The ruling will keep millions of Americans who are reliant on food aid on a knife’s edge. The benefits lapsed at the beginning of this month for the first time in the program’s 60-year history, leaving many recipients reliant on food banks.
Most SNAP beneficiaries are low-income families, seniors, and people with disabilities. They now face an anxious wait as the legal wrangling over the program continues in the coming weeks.
Longest shutdown in history
The SNAP program has become a political bargaining chip in the ongoing government shutdown, which has dragged on as Republicans refuse to extend Affordable Care Act subsidies for low- and middle-income Americans, which are set to expire at the end of the year.
The administration had initially planned to suspend SNAP payments altogether in November, citing a lack of funds due to the government shutdown.
But U.S. District Judge John McConnell in Providence, Rhode Island, ordered the administration on Oct. 31 to partially fund the program using emergency funds from the U.S. Department of Agriculture (USDA).
That began a lengthy legal back-and-forth with the administration, which led to the payments being partially funded.
Read more: We Love to Overplay Our Hands’: Democrats Debate Potential End to Shutdown in Light of Election Wins
On Thursday, in a separate ruling, Judge McConnell accused the Trump Administration of withholding SNAP payments for “political reasons” and ordered the USDA to give recipients 100% of their benefits.
“The evidence shows that people will go hungry, food pantries will be overburdened, and needless suffering will occur,” McConnell said during a virtual court hearing.
The Department of Justice challenged McConnell’s ruling, telling the Supreme Court that it would “sow further shutdown chaos” by prompting “a run on the bank by way of judicial fiat.”
But a gap between the Friday deadline in McConnell’s earlier ruling and the Supreme Court’s stay led some states to issue full SNAP payments.
Hours before the Supreme Court’s order, the USDA released a memo to states saying it was working to comply with the order.

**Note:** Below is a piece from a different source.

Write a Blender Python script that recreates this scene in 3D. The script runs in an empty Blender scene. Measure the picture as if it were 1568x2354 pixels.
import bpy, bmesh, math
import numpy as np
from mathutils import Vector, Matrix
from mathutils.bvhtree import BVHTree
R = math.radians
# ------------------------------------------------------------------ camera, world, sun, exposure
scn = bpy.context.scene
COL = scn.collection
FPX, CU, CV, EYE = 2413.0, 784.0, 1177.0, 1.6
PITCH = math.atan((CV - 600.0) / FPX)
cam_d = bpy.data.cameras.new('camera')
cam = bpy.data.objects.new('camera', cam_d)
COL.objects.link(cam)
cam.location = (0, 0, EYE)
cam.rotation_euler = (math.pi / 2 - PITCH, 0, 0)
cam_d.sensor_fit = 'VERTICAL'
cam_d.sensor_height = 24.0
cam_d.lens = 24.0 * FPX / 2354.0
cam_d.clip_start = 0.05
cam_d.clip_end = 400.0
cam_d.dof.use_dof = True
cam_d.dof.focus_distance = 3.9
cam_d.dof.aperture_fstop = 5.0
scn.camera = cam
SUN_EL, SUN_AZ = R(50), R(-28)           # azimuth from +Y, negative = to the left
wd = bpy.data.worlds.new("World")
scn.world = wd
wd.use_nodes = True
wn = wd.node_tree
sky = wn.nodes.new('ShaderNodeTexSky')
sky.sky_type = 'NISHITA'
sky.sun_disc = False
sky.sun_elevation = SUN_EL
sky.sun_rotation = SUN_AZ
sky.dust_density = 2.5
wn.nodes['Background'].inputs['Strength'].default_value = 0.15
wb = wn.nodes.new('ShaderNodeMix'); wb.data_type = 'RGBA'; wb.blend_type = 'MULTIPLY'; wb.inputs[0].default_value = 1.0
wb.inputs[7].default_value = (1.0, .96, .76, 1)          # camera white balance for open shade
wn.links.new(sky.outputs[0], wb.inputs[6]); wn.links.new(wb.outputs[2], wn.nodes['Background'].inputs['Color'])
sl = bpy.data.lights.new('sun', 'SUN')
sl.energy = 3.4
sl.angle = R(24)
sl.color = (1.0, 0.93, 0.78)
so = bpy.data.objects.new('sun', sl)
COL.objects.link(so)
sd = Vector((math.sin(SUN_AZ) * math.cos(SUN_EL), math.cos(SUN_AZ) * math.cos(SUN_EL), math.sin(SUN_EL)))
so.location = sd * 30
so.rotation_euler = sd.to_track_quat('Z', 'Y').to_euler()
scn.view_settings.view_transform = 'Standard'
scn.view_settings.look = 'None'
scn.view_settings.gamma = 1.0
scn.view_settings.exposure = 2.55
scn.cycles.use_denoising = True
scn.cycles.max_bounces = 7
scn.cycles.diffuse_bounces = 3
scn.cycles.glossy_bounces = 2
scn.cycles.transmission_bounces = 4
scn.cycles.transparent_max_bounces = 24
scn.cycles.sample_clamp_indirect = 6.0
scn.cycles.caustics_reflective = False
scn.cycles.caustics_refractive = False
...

That led to New York, New Jersey and Massachusetts directing state agencies issuing SNAP benefits in full for November.
In a response to the Supreme Court’s decision, U.S. Attorney General Pam Bondi called McConnell’s ruling “judicial activism at its worst.”

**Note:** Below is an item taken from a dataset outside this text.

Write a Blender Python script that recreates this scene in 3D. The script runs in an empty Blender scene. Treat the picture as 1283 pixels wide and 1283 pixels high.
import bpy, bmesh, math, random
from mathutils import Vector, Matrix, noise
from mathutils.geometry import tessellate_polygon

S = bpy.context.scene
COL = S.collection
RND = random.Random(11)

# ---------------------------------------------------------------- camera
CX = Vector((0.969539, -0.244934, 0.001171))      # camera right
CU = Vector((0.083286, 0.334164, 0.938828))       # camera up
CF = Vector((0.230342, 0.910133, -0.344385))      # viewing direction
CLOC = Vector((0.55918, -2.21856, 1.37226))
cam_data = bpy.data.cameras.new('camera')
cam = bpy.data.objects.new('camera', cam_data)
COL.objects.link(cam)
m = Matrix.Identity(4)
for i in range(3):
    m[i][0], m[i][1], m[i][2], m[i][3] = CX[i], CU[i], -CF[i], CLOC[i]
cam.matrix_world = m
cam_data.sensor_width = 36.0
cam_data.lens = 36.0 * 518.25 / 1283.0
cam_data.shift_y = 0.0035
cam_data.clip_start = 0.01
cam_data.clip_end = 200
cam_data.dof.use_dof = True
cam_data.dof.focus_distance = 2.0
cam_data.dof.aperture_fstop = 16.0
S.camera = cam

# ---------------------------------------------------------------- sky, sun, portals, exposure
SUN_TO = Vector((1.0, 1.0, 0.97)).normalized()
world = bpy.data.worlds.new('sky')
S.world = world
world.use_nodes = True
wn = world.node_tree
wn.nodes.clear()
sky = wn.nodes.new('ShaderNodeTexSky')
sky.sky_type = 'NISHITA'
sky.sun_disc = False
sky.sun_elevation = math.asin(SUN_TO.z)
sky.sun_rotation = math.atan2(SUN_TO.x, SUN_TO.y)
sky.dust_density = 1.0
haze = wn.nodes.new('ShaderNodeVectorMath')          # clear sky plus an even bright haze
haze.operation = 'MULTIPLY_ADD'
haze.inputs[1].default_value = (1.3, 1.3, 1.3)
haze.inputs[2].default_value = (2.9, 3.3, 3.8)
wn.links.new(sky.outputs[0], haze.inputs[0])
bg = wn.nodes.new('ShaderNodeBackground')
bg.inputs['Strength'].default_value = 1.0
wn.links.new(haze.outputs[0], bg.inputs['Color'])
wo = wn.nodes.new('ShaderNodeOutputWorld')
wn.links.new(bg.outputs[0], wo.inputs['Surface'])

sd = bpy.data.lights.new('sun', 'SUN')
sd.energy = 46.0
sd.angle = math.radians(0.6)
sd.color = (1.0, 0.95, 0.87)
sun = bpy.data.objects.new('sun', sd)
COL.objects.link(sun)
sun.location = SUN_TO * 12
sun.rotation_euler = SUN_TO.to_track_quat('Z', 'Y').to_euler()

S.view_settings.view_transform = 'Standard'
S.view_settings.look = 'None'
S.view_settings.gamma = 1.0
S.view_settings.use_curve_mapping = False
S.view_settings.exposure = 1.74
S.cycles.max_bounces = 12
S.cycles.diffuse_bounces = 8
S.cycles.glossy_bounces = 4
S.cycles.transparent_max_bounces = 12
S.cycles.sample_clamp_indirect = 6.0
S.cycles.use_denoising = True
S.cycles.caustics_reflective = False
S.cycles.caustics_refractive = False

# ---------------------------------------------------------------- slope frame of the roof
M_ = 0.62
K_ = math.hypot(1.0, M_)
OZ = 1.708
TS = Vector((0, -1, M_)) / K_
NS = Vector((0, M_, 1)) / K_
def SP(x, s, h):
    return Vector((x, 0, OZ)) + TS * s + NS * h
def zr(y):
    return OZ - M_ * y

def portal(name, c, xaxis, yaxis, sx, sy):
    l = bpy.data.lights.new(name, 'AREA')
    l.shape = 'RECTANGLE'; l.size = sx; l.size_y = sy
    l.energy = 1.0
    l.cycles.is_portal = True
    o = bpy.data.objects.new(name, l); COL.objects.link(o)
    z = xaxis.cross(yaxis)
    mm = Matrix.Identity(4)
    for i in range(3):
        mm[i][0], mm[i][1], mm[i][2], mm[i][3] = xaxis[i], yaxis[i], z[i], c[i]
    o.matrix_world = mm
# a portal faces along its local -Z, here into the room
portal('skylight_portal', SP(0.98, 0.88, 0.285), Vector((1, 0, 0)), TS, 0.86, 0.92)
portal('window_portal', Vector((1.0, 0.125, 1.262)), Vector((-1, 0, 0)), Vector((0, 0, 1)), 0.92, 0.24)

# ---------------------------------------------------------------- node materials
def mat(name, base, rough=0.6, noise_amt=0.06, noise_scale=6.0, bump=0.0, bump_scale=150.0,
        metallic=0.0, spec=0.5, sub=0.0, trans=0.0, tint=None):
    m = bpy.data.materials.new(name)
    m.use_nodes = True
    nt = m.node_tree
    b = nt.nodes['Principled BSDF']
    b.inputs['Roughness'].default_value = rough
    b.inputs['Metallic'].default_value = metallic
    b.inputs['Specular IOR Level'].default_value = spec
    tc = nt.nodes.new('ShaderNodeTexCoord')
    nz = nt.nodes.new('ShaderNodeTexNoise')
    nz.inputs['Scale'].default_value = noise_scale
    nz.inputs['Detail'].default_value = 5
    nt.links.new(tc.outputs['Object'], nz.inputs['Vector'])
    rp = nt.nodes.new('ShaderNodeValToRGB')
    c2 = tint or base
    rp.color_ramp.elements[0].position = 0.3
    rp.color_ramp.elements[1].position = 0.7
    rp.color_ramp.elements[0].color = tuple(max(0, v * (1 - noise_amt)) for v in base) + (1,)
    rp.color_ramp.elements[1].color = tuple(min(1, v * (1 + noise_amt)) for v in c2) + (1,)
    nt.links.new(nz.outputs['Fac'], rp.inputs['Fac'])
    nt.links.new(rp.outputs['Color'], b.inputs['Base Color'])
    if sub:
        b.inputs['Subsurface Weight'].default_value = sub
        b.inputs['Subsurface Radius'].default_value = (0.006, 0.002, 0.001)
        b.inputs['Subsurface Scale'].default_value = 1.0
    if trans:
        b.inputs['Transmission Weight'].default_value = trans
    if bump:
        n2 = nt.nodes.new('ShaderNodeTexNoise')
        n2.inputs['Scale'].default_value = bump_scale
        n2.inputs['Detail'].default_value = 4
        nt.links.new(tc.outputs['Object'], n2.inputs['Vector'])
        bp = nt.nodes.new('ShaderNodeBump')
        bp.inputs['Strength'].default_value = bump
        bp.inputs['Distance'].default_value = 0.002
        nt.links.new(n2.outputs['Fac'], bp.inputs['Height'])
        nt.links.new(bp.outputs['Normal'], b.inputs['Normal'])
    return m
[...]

“A single district court in Rhode Island should not be able to seize center stage in the shutdown, seek to upend political negotiations that could produce swift political solutions for SNAP and other programs, and dictate its own preferences for how scarce federal funds should be spent,” she wrote on X.
Behind Justice Jackson’s ruling
Jackson, a former President Joe Biden appointee, has emerged during Trump’s second term as a key dissenter on some of Trump’s key policies—particularly regarding emergency appeals.

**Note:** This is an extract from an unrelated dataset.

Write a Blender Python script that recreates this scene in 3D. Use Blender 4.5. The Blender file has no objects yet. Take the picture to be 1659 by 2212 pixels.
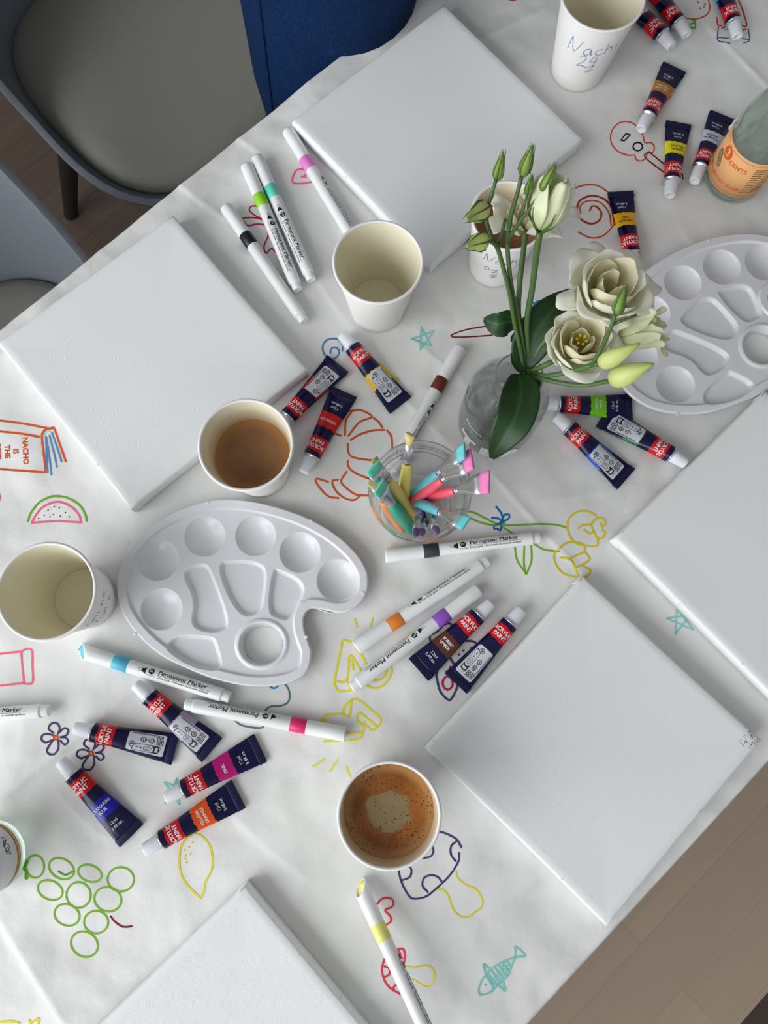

Steve Vladeck, professor of law at the Georgetown University Law Center, wrote in response to the order that Jackson was “stuck between a rock and a hard place.”
“[T]he way she structured the stay means that she was able to try to control the timing of the Supreme Court’s (forthcoming) review—and to create pressure for it to happen faster than it otherwise might have,” Vladeck wrote in his newsletter. Jackson writes more in her stay than any Justice usually would, wrote Vladeck, which sends a specific message. “Here, Justice Jackson is clearly telling the First Circuit to hustle—a message I am sure the court of appeals will receive and act upon.”
Vladeck postulated that the liberal Justice Jackson likely administered the stay because she believed it would be “worse” if one of her colleagues released an administrative stay that would have been an indefinite pause for the Trump Administration. Her ruling, though, allows her to “directly influence the timing” of both the lower court and the Supreme Court, Vladeck added.
What is SNAP?
Normally, SNAP benefits are paid monthly to eligible Americans who, usually, must have a gross monthly income at or below 130% of the federal poverty guidelines.
According to a report by think tank Center on Budget and Policy Priorities (CBPP), more than 62% of SNAP participants are in families with children and more than 37% are in families with members who are older adults or are disabled.
One of the nation’s largest aid providers, SNAP is seen by experts as a critical program for Americans and food aid organizations.
One expert, Craig Gundersen, an economist at Baylor University, told TIME in March that he teaches SNAP as a “quintessential successful government program” because it is well-directed towards low-income Americans, it is “readily accepted” by grocery stores around the nation, and it allows for autonomy for those who utilize the program.
“We have a lot of government programs which, from my perspective, are often belittling and insulting [to those who use them]. SNAP is not like that,” Gunderson said at the TIME. “It gives people the dignity to shop at the same food stores as their family and friends, and also gives them the autonomy to make their own choices.”